2018
Coreography: Co-Lapso
Direction: Miguel Ballarín
Performers: Julia Nicolau, Natalia de Val, Celia Elhazaz, Teresa Rodríguez, Claudia Fernández
Set design: Darío Alva
Costume & MUAH: Eva María Granda
Music and sound design: Diego Navarro
Lightning: Carlos Marcos Molins
How to preserve art forms, how to get from one to another, how (perhaps) to create new ones? What there is is defined in relation to what there was, either by ignoring it, denying it, even repeating it, or just the opposite. An often unstable balance between identity, body, technique and intention; between outside and inside, knowledge and recognition. Four kinds of things come to us from the past: treasures to preserve, rubbish to destroy, ruins to respect as they succumb, and works to continue building without perhaps completing them (note that destruction is rarely processual).

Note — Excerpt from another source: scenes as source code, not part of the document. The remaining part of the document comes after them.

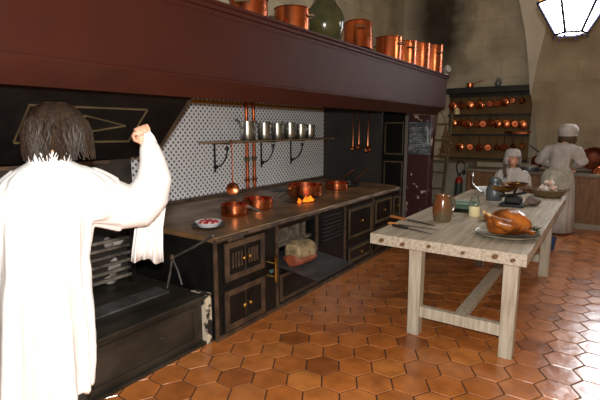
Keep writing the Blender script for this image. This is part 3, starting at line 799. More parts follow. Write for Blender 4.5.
b = MB(); b.tube(q, [.016, .014, .010, .011, .012, .010], 10, round_ends=True); b.build('handle', CHROME, o)
b = MB(); b.lathe(V((q[-1].x, q[-1].y, q[-1].z - .045)), [(0, 0), (.03, .006), (.045, .03), (.048, .045), (.043, .045), (.028, .01), (0, .004)], 18); b.build('bowl', CHROME, o)
j = tl(485, 195)
o = thing('white_plate', 'stack of white plates at the back left of the pine table', 'plates', j + V((0, .08, 0)))
o['label'] = 'wide white china bowl at the back left of the table'; o['category'] = 'bowl'
b = MB(); b.lathe(o.location, [(0, 0), (.08, 0), (.09, .012), (.135, .075), (.14, .085), (.132, .083), (.085, .02), (0, .014)], 30); b.build('bowl', CHINA, o)
j = tl(494, 200)
o = thing('pewter_flagon', 'squat grey pewter flagon with narrow neck left of the scales', 'flagon', j)
b = MB(); b.lathe(j, [(0, 0), (.078, 0), (.085, .01), (.09, .06), (.09, .13), (.075, .165), (.05, .18), (.048, .195), (.066, .205), (.07, .23), (.066, .25), (.05, .262), (0, .265)], 28); b.build('body', PEWTER, o)
b = MB(); b.tube([j + RV * .06 + V((0, 0, .215)), j + RV * .105 + V((0, 0, .2)), j + RV * .11 + V((0, 0, .13)), j + RV * .08 + V((0, 0, .08))], .008, 8); b.build('handle', PEWTER, o)
# balance scales
j = tl(512, 207)
o = thing('balance_scale', 'black iron balance scales with two brass pans on the table', 'scales', j)
b = MB(); b.box(j + V((-.12, -.04, 0)), j + V((.11, .16, .03)), bev=.006); b.box(j + V((-.08, .0, .03)), j + V((.08, .13, .105)), bev=.02); b.build('base', BLACK, o, smooth=False)
b = MB(); b.tube([j + V((-.13, .02, .10)), j + V((0, .08, .12)), j + V((.10, .16, .14))], .014, 8)
p1_ = at(503, 190.5, 1, j.y + .03); p2_ = at(517, 186, 1, j.y + .20)
b.tube([p1_ + V((0, 0, -.012)), V((p1_.x + .02, p1_.y + .02, j.z + .10))], .012, 8); b.tube([p2_ + V((0, 0, -.012)), V((p2_.x - .02, p2_.y - .06, j.z + .11))], .012, 8); b.build('beam', BLACK, o)
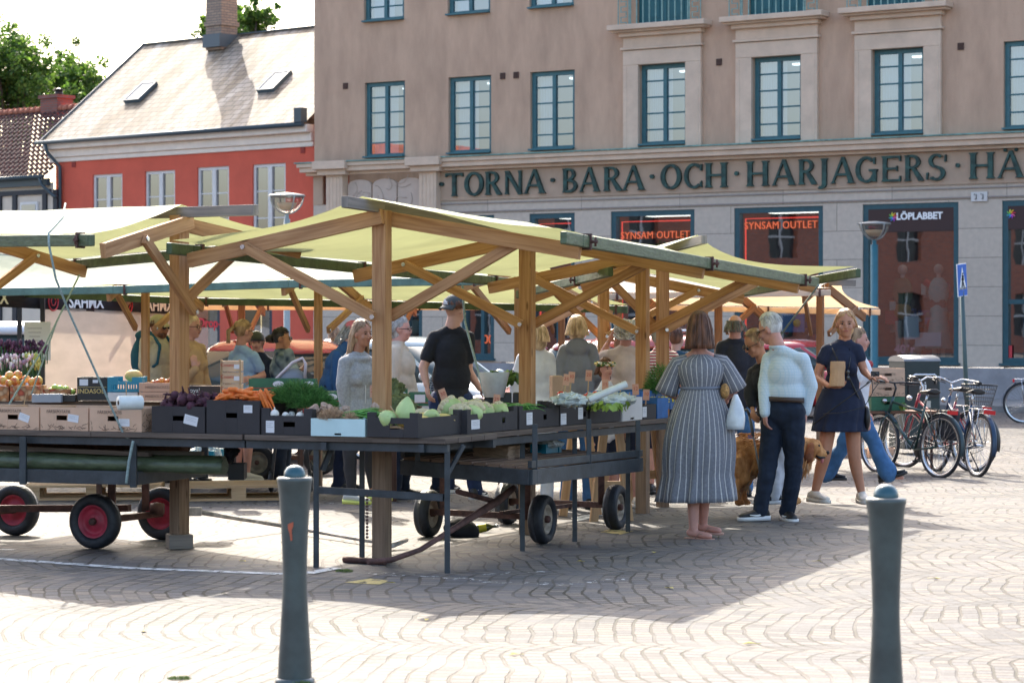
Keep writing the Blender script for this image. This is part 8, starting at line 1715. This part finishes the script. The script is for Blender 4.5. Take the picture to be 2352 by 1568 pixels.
def lamp(label, px, ytop, d, R_, pr, colp):
    c = gnd(W(px,0,d)); o = thing('street_lamp', label, 'street lamp', tuple(c), 0, 'street lamps'); zt = EYE+(HY-ytop)/FPX*d-c.z
    mb = MB(); mb.lathe([(pr*1.6,0),(pr*1.6,.5),(pr,.55),(pr,zt-R_*1.35),(pr*.6,zt-R_*1.33),(pr*.6,zt-R_*1.02)], (0,0,0), (0,0,1), 20); mb.build('pole', colp, o)
    mb = MB(); mb.lathe([(.03,-R_*.98),(R_*.35,-R_*.93),(R_*.7,-R_*.68),(R_*.92,-R_*.35),(R_,0)], (0,0,zt), (0,0,1), 32); mb.build('bowl', LGL, o)
    mb = MB(); mb.lathe([(.001,-R_*.85),(R_*.3,-R_*.82),(R_*.5,-R_*.6),(R_*.58,-R_*.4),(.001,-R_*.36)], (0,0,zt), (0,0,1), 24); mb.build('diffuser', LDIF, o)
    mb = MB(); mb.lathe([(R_*1.02,-.02),(R_*1.10,0),(R_*1.02,.02),(R_*.3,.05),(.001,.055)], (0,0,zt), (0,0,1), 32)
    for k in range(4): a = k*pi/2+.5; mb.tube([((R_+.012)*cos(q)*cos(a), (R_+.012)*cos(q)*sin(a), zt-(R_+.012)*sin(q)) for q in [i*pi/18 for i in range(10)]], .016, 6)
    mb.build('lamp_frame', M('lamp bare metal', (.36,.37,.36), .4, metal=.6), o); return o
lamp('street lamp with a glass bowl in front of the red house', 659, 450, 41, .29, .055, M('grey lamp pole', (.30,.34,.34), .5))
lamp('street lamp on a teal pole in front of the running shop window', 2008, 514, 47, .30, .075, M('teal lamp pole', (.035,.15,.19), .45, var=.1, vs=5))
# pedestrian crossing sign
c = gnd(W(2222,0,34)); o = thing('crossing_sign', 'blue and white pedestrian crossing sign on a slightly leaning pole', 'road sign', tuple(c)); P0, P1 = V((.02,0,0)), W(2208,640,34)-c
mb = MB(); mb.tube([P0, P1], .032, 12); mb.build('pole', M('green grey pole', (.06,.10,.10), .5), o)
BL = M('traffic sign blue', (.01,.12,.52), .4); s0 = P1+V((.0,-.04,-.02)); Rs = Matrix.Rotation(radians(50),3,'Z') @ Matrix.Rotation(radians(-5),3,'Y')
mb = MB(); mb.box(s0, (.26,.012,.46), Rs); sp = mb.build('sign_plate', WHT, o)
mb = MB(); mb.box(s0+Rs@V((0,-.008,0)), (.24,.006,.44), Rs); pl = mb.build('blue_field', BL, sp)
mb = MB(); i = mb.pts([s0+Rs@V((x,-.0125,z)) for x, z in ((-.10,-.13),(.10,-.13),(0,.19))]); mb.face((i,i+1,i+2)); mb.build('white_triangle', WHT, sp)
mb = MB()
def sg(pts, r_): mb.tube([s0+Rs@V((x,-.016,z)) for x, z in pts], r_, 6)
sg([(0,.10),(0,.085)], .014); sg([(0,.07),(-.005,.0)], .016); sg([(-.005,.0),(.03,-.10)], .009); sg([(-.005,.0),(-.03,-.10)], .009); sg([(0,.05),(.03,.0)], .006); sg([(0,.05),(-.03,.005)], .006)
for x in (-.07,-.035,0,.035,.07): sg([(x,-.105),(x*1.15,-.128)], .006)
mb.build('walking_figure', BLKM, sp)
# litter bin
c = gnd(W(2100,0,32)); o = thing('litter_bin', 'dark green litter bin with a silver rounded top and pull handle', 'litter bin', tuple(c), radians(14)); BM = M('bin dark green', (.018,.032,.033), .5, var=.1, vs=5); mb = MB(); mb.box((0,0,.65), (.50,.55,1.16)); mb.build('bin_body', BM, o, bevel=.02)
mb = MB(); rr = [mb.pts([(x,-.275+.55*k/12, 1.23+.07*sin(pi*k/12)**.6) for k in range(13)]+[(x,.275,1.22),(x,-.275,1.22)]) for x in (-.26,.26)]; mb.loft(rr, 15); mb.build('bin_top', M('bin aluminium', (.22,.23,.24), .4, metal=.5), o)
mb = MB(); mb.box((0,-.28,.88), (.42,.03,.26)); fl_ = mb.build('flap', BLKM, o, bevel=.005); mb = MB(); mb.tube([(-.17,-.30,.93),(-.17,-.33,1.02),(-.14,-.335,1.05),(.14,-.335,1.05),(.17,-.33,1.02),(.17,-.30,.93)], .015, 8); mb.build('handle', CHROME, fl_)
mb = MB(); mb.box((-.02,-.297,.86), (.06,.004,.08)); mb.tube([(.03,-.298,.92),(.03,-.298,.86),(.045,-.298,.80)], .010, 6); mb.sph((.025,-.298,.94), .012, 8, 6); mb.tube([(.03,-.298,.91),(-.01,-.298,.92)], .006, 5); mb.build('litter_symbol', WHT, fl_)
mb = MB(); mb.box((.06,-.281,.66), (.10,.004,.09)); mb.build('sticker', M('pale sticker', (.5,.48,.42), .6), o)
# potato boxes by the bin on a rusty folding table
c = W(2050,942,28.2); tb2 = thing('folding_table', 'rusty brown folding table beside the green bicycle', 'table', (c.x, c.y, G(28))); mb = MB(); mb.box((c.x, c.y, c.z-.015), (.95,.5,.03)); mb.build('tabletop', M('rust brown board', (.20,.09,.05), .7, var=.2, vs=6), tb2, True)
for sx in (-.42,.42):
    for sy in (-.2,.2): mb = MB(); mb.beam((c.x+sx,c.y+sy,G(28)), (c.x+sx,c.y+sy,c.z-.03), .03, .03, (1,0,0)); mb.build('leg', RUST, tb2, True)
for k in range(3):
    q = crate('potato_box', ['top','middle','bottom'][k]+' potato box of the stack beside the litter bin', (c.x-.10, c.y, c.z+.165*(2-k)+.003), radians(8), .40, .34, .158, CARDB if k < 2 else GRNC, group='potato boxes stacked by the litter bin', fill=(SOIL,.8), hole_s=(0,.05,.04))
    if k < 2: text('FÄRSKPOTATIS', .032, INKB, q, TM((-.02,-.1715,.09)), 'printed_name', .0006); vine(q, .40, .158, .34, 30+k, True)
for k, (px, lb) in enumerate(((1960,'left'),(2030,'right'))):
    g_ = Wg(px,1052); q = crate('potato_box', lb+' potato box standing on the ground behind the navy-dressed woman', (g_.x, g_.y+.2, g_.z), 0, .36, .34, .12, CARDB, group='potato boxes on the ground', fill=(SOIL,.7)); text('FÄRSK', .03, INKB, q, TM((-.02,-.1715,.08)), 'printed_name', .0006); vine(q, .36, .12, .34, 40+k)
# black tent with beige wall, far left
o = thing('market_tent', 'black market tent with white lettering and a beige side wall, at the left', 'tent', tuple(gnd(W(98,0,28.2)))); a, b_ = W(-60,668,27.0), W(400,690,31.5); mb = MB()
top0, top1 = V((a.x,a.y,EYE+(HY-640)/FPX*27)), V((b_.x,b_.y,EYE+(HY-660)/FPX*31.5)); bo0, bo1 = W(-60,702,27.0), W(400,724,31.5); N = 24; r0_, r1_ = [], []
for k in range(N+1): t = k/N; w2 = .02*sin(k*1.3); r0_.append(top0.lerp(top1,t)+V((0,w2,0))); r1_.append(bo0.lerp(bo1,t)+V((0,w2*1.5,0)))
i = mb.pts(r0_+r1_)
for k in range(N): mb.face((i+k, i+N+1+k, i+N+2+k, i+k+1), None, True)
va = mb.build('valance', M('black tent fabric', (.015,.018,.026), .7), o, True); va.modifiers.new('thick','SOLIDIFY').thickness = .006
mb = MB(); hgt = V((0,2.2,.55)); i = mb.pts([top0, top1, top1+hgt, top0+hgt]); mb.face((i,i+1,i+2,i+3)); mb.build('tent_roof', M('black tent fabric', (.015,.018,.026)), o, True)
mb = MB(); rows = []; wa, wb_ = W(100,704,28.4), W(400,722,31.4)
for j in range(9):
    t = j/8; rows.append(mb.pts([(wa.x+(wb_.x-wa.x)*k/30, wa.y+.04+(wb_.y-wa.y)*k/30+.03*sin(k*.9+t*2)*t, (wa.z+(wb_.z-wa.z)*k/30)*(1-t)+(G(30)+.12)*t) for k in range(31)]))
for j in range(8):
    for k in range(30): mb.face((rows[j]+k, rows[j+1]+k, rows[j+1]+k+1, rows[j]+k+1), None, True)
mb.build('side_wall', canvas_mat('beige tent wall', (.58,.49,.41), (.62,.50,.40), .8, .45), o, True)
for (px, d) in ((98,28.3),(45,29.5),(400,31.6)): mb = MB(); p = W(px,0,d); mb.beam((p.x,p.y,G(d)), (p.x,p.y,2.0), .05, .05, (1,0,0)); mb.build('pole', BLKM, o, True)
ang = atan2(b_.y-a.y, b_.x-a.x)
loc0 = V(o.location)
for (t, s_) in ((.06,'SAHMX'),(.52,'SAHMX'),(.90,'SAHMX')):
    p = bo0.lerp(bo1,t).lerp(top0.lerp(top1,t), .30)+V((.02,-.06,0)); tx = text(s_, .20, WHT, o, TM(p-loc0, ang), 'tent_lettering', .003, sx=1.25, bold=.004)
RL = M('red logo print', (.55,.03,.04), .6)
for t in (.365,.745):
    p = bo0.lerp(bo1,t).lerp(top0.lerp(top1,t), .30)+V((0,-.06,0)); mb = MB(); ux = V((cos(ang), sin(ang), 0)); mb.tube([p+(ux*cos(q)+V((0,0,1))*sin(q))*.11 for q in [k*pi/12 for k in range(25)]], .010, 6); mb.tube([p+(ux*cos(q)*.7+V((0,0,1))*sin(q)*.7)*.08 for q in [k*pi/3 for k in range(7)]], .008, 5); mb.build('tent_logo', RL, o, True)
mb = MB(); mb.box((0,0,0), (.29,.004,.42)); ob = mb.build('paper_notice', PAPER); ob.location = W(86,783,26.5); tag(ob, 'white printed sheet clipped to the tent pole at the left', 'notice')
mb = MB()
for k in range(6): mb.box((-.03, -.004, .14-.045*k), (.16-.02*(k%3),.002,.008))
q = mb.build('print', INK, ob)
# pushchair behind the green cartons
o = thing('pushchair', 'grey pushchair with a pink white handle behind the strawberry carton', 'pushchair', tuple(gnd(W(668,0,24.4)))); mb = MB(); mb.tube([W(610,895,24.4), W(672,832,24.4), W(695,822,24.4), W(702,835,24.4), W(700,868,24.4)], .016, 8); mb.build('handle', M('pinkish white tube', (.70,.60,.62), .4), o, True)
mb = MB(); mb.ell(W(670,880,24.5), (.17,0,0), (0,.15,0), (0,0,.16), 16, 10); mb.build('hood', GREYD, o, True); mb = MB(); cc = gnd(W(668,0,24.5))
for sx in (-.2,.2): mb.beam(cc+V((sx,0,.1)), cc+V((sx*.6,0,.8)), .03, .03, (0,1,0)); mb.lathe([(.10,-.02),(.12,0),(.10,.02)], cc+V((sx,0,.12)), (1,0,0), 16)
mb.build('chassis', BLKM, o, True)

# ---------------------------------------------------------------- trees
LF = [M('leaf dark', (.035,.075,.015), .6), M('leaf mid', (.07,.13,.025), .6), M('leaf light', (.13,.20,.045), .6)]
BARK = M('bark', (.10,.075,.055), .9, var=.3, vs=9, bump=.5)
for m in LF:
    n, L, b = nodes(m); t = n.new("ShaderNodeBsdfTranslucent"); c_ = b.inputs['Base Color'].default_value; t.inputs[0].default_value = (c_[0]*2.2, c_[1]*2.4, c_[2]*1.5, 1); mx = n.new("ShaderNodeMixShader"); mx.inputs[0].default_value = .4; L.new(b.outputs[0], mx.inputs[1]); L.new(t.outputs[0], mx.inputs[2]); L.new(mx.outputs[0], n["Material Output"].inputs[0])
def tree(label, px, d, H, clumps, N, seed, ls=.17):
    rd = random.Random(seed); c = gnd(W(px,0,d)); o = thing('tree', label, 'tree', tuple(c), 0, 'trees behind the houses'); mb = MB()
    mb.tube([(0,0,0),(.1,0,H*.3),(0,.1,H*.55),(.1,0,H*.9)], [.45,.34,.25,.08], 10)
    for (cx_, cy_, cz_, r_) in clumps: mb.tube([(0,0,H*.45), (cx_*.5,cy_*.5,H*.45+(cz_-H*.45)*.55), (cx_,cy_,cz_)], [.16,.10,.03], 6)
    mb.build('trunk', BARK, o); mb = MB(); tot = sum(r**2 for *_, r in clumps)
    for (cx_, cy_, cz_, r_) in clumps:
        sub = [(V((cx_,cy_,cz_))+V((rd.gauss(0,.5), rd.gauss(0,.5), rd.gauss(0,.45)))*r_, r_*rd.uniform(.22,.42)) for _ in range(16)]
        for i in range(int(N*r_**2/tot)):
            cc, sr = rd.choice(sub); v_ = V((rd.gauss(0,1), rd.gauss(0,1), rd.gauss(0,1))).normalized()*sr*rd.random()**.35; p = cc+v_; a = V((rd.uniform(-1,1), rd.uniform(-1,1), rd.uniform(-.6,.6))).normalized()*ls*rd.uniform(.6,1.3); b2 = a.cross(V((rd.uniform(-1,1), rd.uniform(-1,1), rd.uniform(-1,1)))).normalized()*ls*.5
            mb.m = rd.choice((0,1,1,2)); k = mb.pts([p-a*.5, p+b2*.6, p+a*.5, p-b2*.6]); mb.face((k,k+1,k+2,k+3))
    mb.build('crown', LF, o); return o
def cl(px0, d, lst): return [((px-px0)/FPX*d, rnd.uniform(-.8,.8), EYE+(HY-py)/FPX*d+.16, r_) for px, py, r_ in lst]
tree('dense green tree rising behind the dark tiled roof at the far left', 30, 85, 11, cl(30,85,[(-40,160,1.5),(5,165,1.4),(40,140,1.1),(70,165,1.2),(20,215,1.5),(75,220,1.2),(-30,220,1.4),(50,185,1.2)]), 15000, 3)
tree('rounded green tree right of the brick chimney at the far left', 165, 88, 11, cl(165,88,[(150,160,.75),(165,200,1.0),(195,190,.9),(140,205,.9),(205,215,.7),(175,175,.7),(120,185,.6)]), 8000, 4)
tree('light green treetop showing on both sides of the slate roof chimney', 545, 92, 14, cl(545,92,[(590,38,.65),(612,45,.5),(575,60,.6),(470,62,.45),(490,50,.4),(560,35,.5),(520,60,.8),(545,75,.8)]), 6500, 5)
tree('small green street tree across the square, mirrored in a shop window', -6800, 30, 6, [(0,0,4.5,1.5),(1,.6,5.4,1.1),(-.8,-.4,5.2,1.1)], 5000, 6)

The cenotaph is an empty tomb. A monument to the memory of someone who is no longer there or anywhere else. A memorial erected to a figure and his legacy, to some -illustrious- deceased whose corpse is not found but whose death is assumed with total certainty. A tribute that bids farewell to what is no longer, in order to make room for what may be.
This choreographic project begins as an exercise of typological and methodological formalization, gradual and evolutionary, of Breaking, one that makes it accessible beyond -or amongst- itself and its contexts, that allows, at least instrumentally, its integral and coherent study -and teaching-, and one that, thus, also opens it up to something different, perhaps, from what it has come to be. It explores the relationship between this bodily technique and bodies other than those which originated it, counting with performers untrained in it but adept in others, with particular emphasis on femininity as an anatomical quality and on the structures of contemporary dance as context.
This piece was a sample of this research process, together with the co-writing and coordination of the textbook “Historia de la Danza III: Danzas Urbanas en España”, published by Mahali press.